Adam Kissel Director of the Individual Rights Defense Program wrote Yale President "Richard" Levin:
It is not a happy day when a Yale College dean with degrees from Yale and Princeton, an historian of art, declares that T-shirts quoting Fitzgerald are "not acceptable." "What purports to be humor by targeting a group through slurs is not acceptable," Dean Mary Miller wrote to the Yale Daily News, explaining her decision to "pull" the Freshman Class Council's democratically chosen design targeting Harvard students as "sissies."
Similar controversies have erupted over coaches who, trying to spur their players on to greater feats of athletic prowess on the court or on the gridiron, have employed terms such as 'wuss', 'wimp', and 'pansy'. John L. Smith, when he was the University of Louisville football coach, as I recall, was forced to publicly apologize for saying his players had "played like pansies" in a game in which they, well, played like pansies.
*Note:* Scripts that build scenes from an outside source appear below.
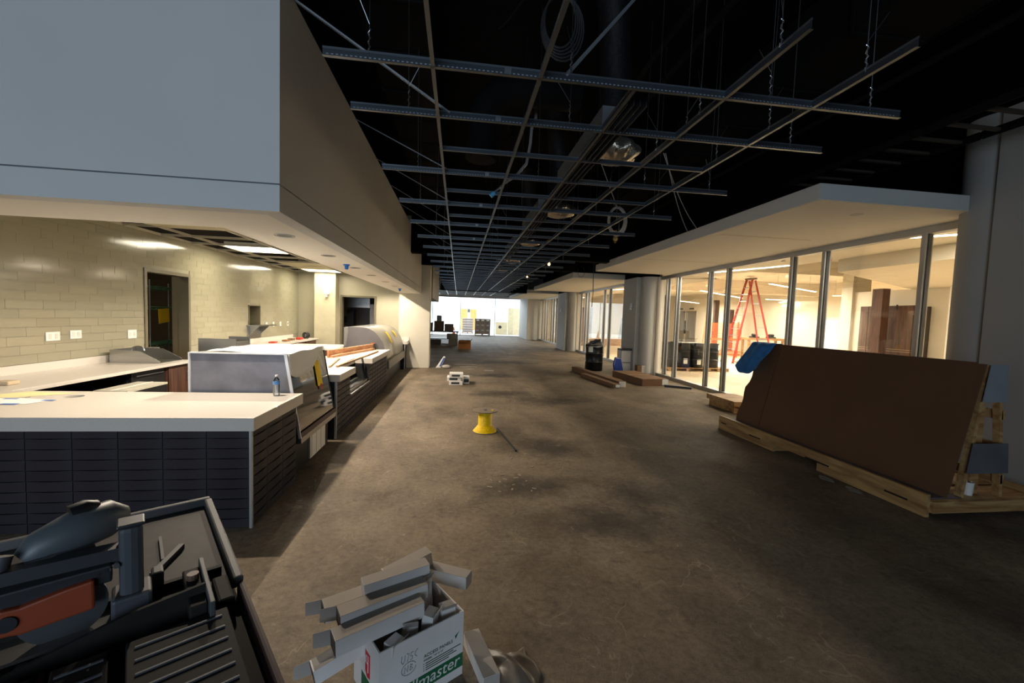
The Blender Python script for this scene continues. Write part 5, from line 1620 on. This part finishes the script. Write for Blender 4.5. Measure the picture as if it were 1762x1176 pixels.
for k, (xx, yy, cc_) in enumerate(((5.75, 13.3, (120, 92, 40)), (5.95, 13.0, (40, 60, 110)), (6.2, 12.9, (44, 40, 36)))):
    tag(MB().grid(lambda u, v, xx=xx, yy=yy, k=k: (xx + 0.14 * math.cos(2 * PI * u) * math.sin(PI * v) * (1 + 0.15 * math.sin(9 * u + k)), yy + 0.1 * math.sin(2 * PI * u) * math.sin(PI * v), 0.05 + 0.05 * math.cos(PI * v)), 14, 8).build('debris_heap', mat('debris_%d' % k, cc_, 0.8), smooth=True),
        ('ochre', 'bluish', 'blackish')[k] + ' clump of debris at the foot of the first pier', 'debris')
tag(MB().box(5.0, 5.25, 9.95, 10.1, 0, 0.012).build('metal_scrap', DGREY), 'flat dark scrap on the floor before the glass wall', 'scrap') if False else None
for k, (zz, yy, zz2) in enumerate(((2.28, 13.95, 0), (2.3, 24.0, 0))):
    t = thing('horn_strobe', ('small horn strobe on the first grey pier', 'small horn strobe on the second grey pier')[k], 'alarm', (6.0, yy, zz))
    MB().box(5.97, 5.999, yy - 0.08, yy + 0.08, zz - 0.1, zz + 0.14).build('base_plate', mat('silver_device', (170, 172, 172), 0.4), t)
    MB().box(5.93, 5.97, yy - 0.05, yy + 0.05, zz - 0.08, zz - 0.01).build('strobe_lens', WHITEP, t)

# ------------------------------------------------------------------ sheet crate on the right
rk_ = thing('sheet_rack', 'timber A-frame rack on a long pallet at the right wall', 'rack', (5.2, 5.0, 0))
MB().box(4.53, 4.57, 3.38, 4.9, 0.10, 0.225).build('front_rail', PINEY, rk_)
MB().box(4.53, 4.57, 4.905, 6.62, 0.10, 0.225).build('front_rail', PINEY, rk_)
MB().box(4.53, 4.57, 3.38, 4.62, 0.0, 0.099).build('front_skid', PINEY, rk_)
MB().box(4.53, 4.57, 5.36, 6.62, 0.0, 0.099).build('front_skid', PINEY, rk_)
MB().box(5.86, 5.90, 3.38, 6.62, 0.0, 0.225).build('rear_rail', PINEY, rk_)
for (a, b, z) in ((6.42, 6.55, 0.115), (5.62, 5.86, 0.10), (4.45, 4.80, 0.11), (3.55, 3.78, 0.10)):
    MB().bar((4.529, a, z), (4.529, b, z), 0.004, 0.018).build('slot_shade_strip', mat('slot_shade', (26, 20, 16), 0.9), rk_)  # thin dark strip on the rail stands for shade in a slot
for (a, b) in ((3.5, 3.62), (4.48, 4.6), (5.38, 5.5), (6.48, 6.6)):
    MB().box(4.57, 5.86, a, b, 0.0, 0.14).build('cross_skid', PINE, rk_)
for k in range(9):
    yy = 3.4 + k * 0.36
    MB().box(4.58, 5.85, yy, yy + 0.3, 0.14, 0.162).build('deck_board', PINE, rk_)
MB().box(4.57, 5.86, 3.35, 3.39, 0.05, 0.16).build('end_board', PINE, rk_)
MB().box(4.6, 4.98, 3.42, 6.58, 0.163, 0.175).build('deck_liner', mat('purple_grey_liner', (92, 82, 88), 0.7), rk_)
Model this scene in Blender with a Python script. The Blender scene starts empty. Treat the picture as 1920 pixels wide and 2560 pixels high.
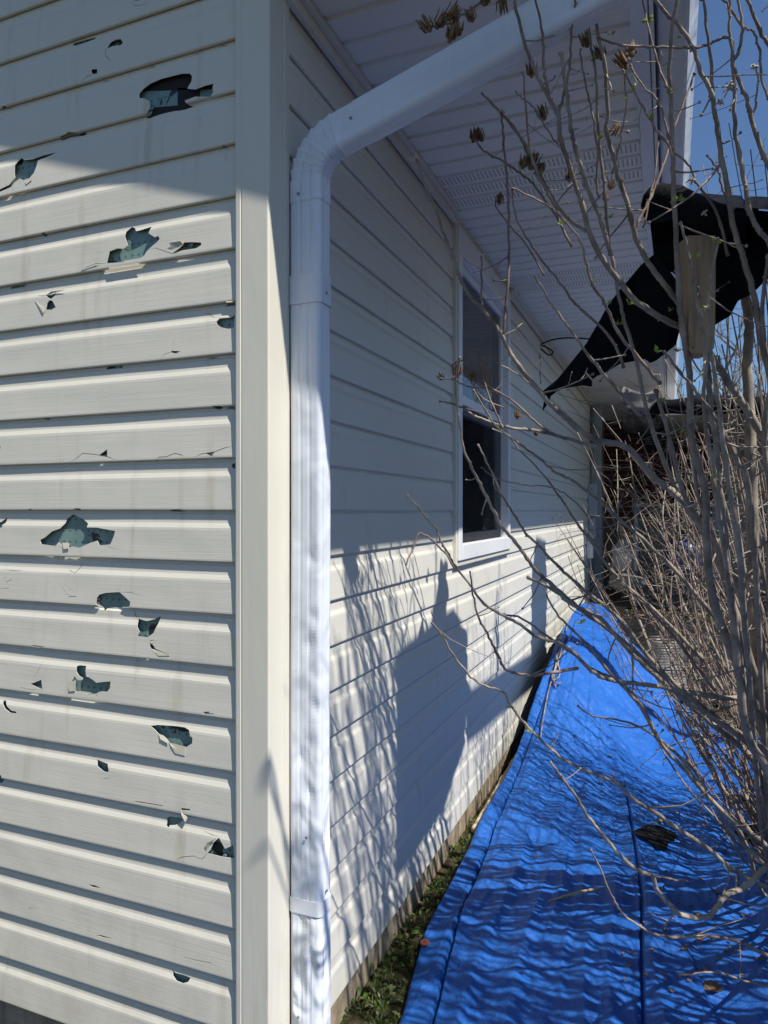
import bpy, math, random
import numpy as np
from mathutils import Vector, Matrix, noise
from mathutils.geometry import delaunay_2d_cdt

random.seed(7)
R = math.radians
sc = bpy.context.scene
col = sc.collection

# ---------------------------------------------------------------- camera, sky, sun, exposure
F = 1761.0; HZ = 1276.0; CH = 1.52
CAMX, CAMY = 0.8931, -1.4554
FW = Vector((-0.3766, 0.9264, 0)); RT = Vector((0.9264, 0.3766, 0))
cam = bpy.data.cameras.new('camera'); camo = bpy.data.objects.new('camera', cam); col.objects.link(camo)
camo.location = (CAMX, CAMY, CH)
camo.rotation_euler = (R(90 - 0.13), 0, R(22.12))
cam.sensor_fit = 'VERTICAL'; cam.sensor_height = 36.0; cam.lens = F / 2560 * 36
cam.clip_start = 0.02; cam.clip_end = 2000
sc.camera = camo

SUN = Vector((1.0, -0.42, 1.54)).normalized()
EL = math.asin(SUN.z); AZ = math.atan2(SUN.x, SUN.y)
w = bpy.data.worlds.new("World"); sc.world = w; w.use_nodes = True
nt = w.node_tree; bg = nt.nodes['Background']
sky = nt.nodes.new('ShaderNodeTexSky'); sky.sky_type = 'NISHITA'; sky.sun_disc = False
sky.sun_elevation = EL; sky.sun_rotation = AZ
sky.air_density = 1.0; sky.dust_density = 0.2; sky.ozone_density = 7.5; sky.altitude = 300
nt.links.new(sky.outputs[0], bg.inputs[0]); bg.inputs[1].default_value = 0.075
sl = bpy.data.lights.new('sun', 'SUN'); sl.energy = 4.3; sl.angle = R(0.53); sl.color = (1, 0.96, 0.88)
so = bpy.data.objects.new('sun', sl); col.objects.link(so)
so.rotation_euler = SUN.to_track_quat('Z', 'Y').to_euler(); so.location = SUN * 30
sc.view_settings.view_transform = 'Standard'; sc.view_settings.look = 'None'
sc.view_settings.gamma = 1; sc.view_settings.exposure = 0.62

# ---------------------------------------------------------------- helpers
CAM = Vector((CAMX, CAMY, CH))
def PX(x, y, Y):
    """photo pixel + depth along the view axis -> world"""
    p = CAM + Y * (FW + ((x - 960) / F) * RT)
    p.z = CH - (y - HZ) / F * Y
    return p
def PL(x, y, off=0.0):
    """photo pixel on the gable wall (plane y=-off)"""
    d = FW + ((x - 960) / F) * RT
    return PX(x, y, (-off - CAMY) / d.y)
def PR(x, y, off=0.0):
    """photo pixel on the long wall (plane x=off)"""
    d = FW + ((x - 960) / F) * RT
    return PX(x, y, (off - CAMX) / d.x)

def tag(o, label=None, cat=None, group=None, kind=None):
    if label: o['label'] = label
    if cat: o['category'] = cat
    if group: o['group'] = group
    if kind: o['kind'] = kind
    return o
def empty(name, loc, label, cat, group=None):
    o = bpy.data.objects.new(name, None); col.objects.link(o); o.location = loc
    o.empty_display_size = 0.1
    return tag(o, label, cat, group)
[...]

Not only is this one more sign of the increasingly intolerant Tolerance Police who engage in frequent and blatant censorship as the liberals who criticize such actions in every other context look the other way, but it is one more sign that our educational institutions are being run by people could be a little heavier in the loafers when it comes to doing the right thing.

The Persian King Xerxes is said to have declared, after observing the failure of his fleet in the Battle of Salamis in which a ship captained by a woman fared better than many of his ships captained by men, "My women have become men, and my men women." The same now seems to have occurred at many of our institutions of learning, where any open display of testosterone is received by the men who run them with cries of shock and alarm (and, one suspects, fainting spells), while the more masculine feminists elsewhere in administration and in the Women's Studies departments pat them on the head and tell them what good boys they are.

It's a sad situation--this world in which college administrators are such sissies.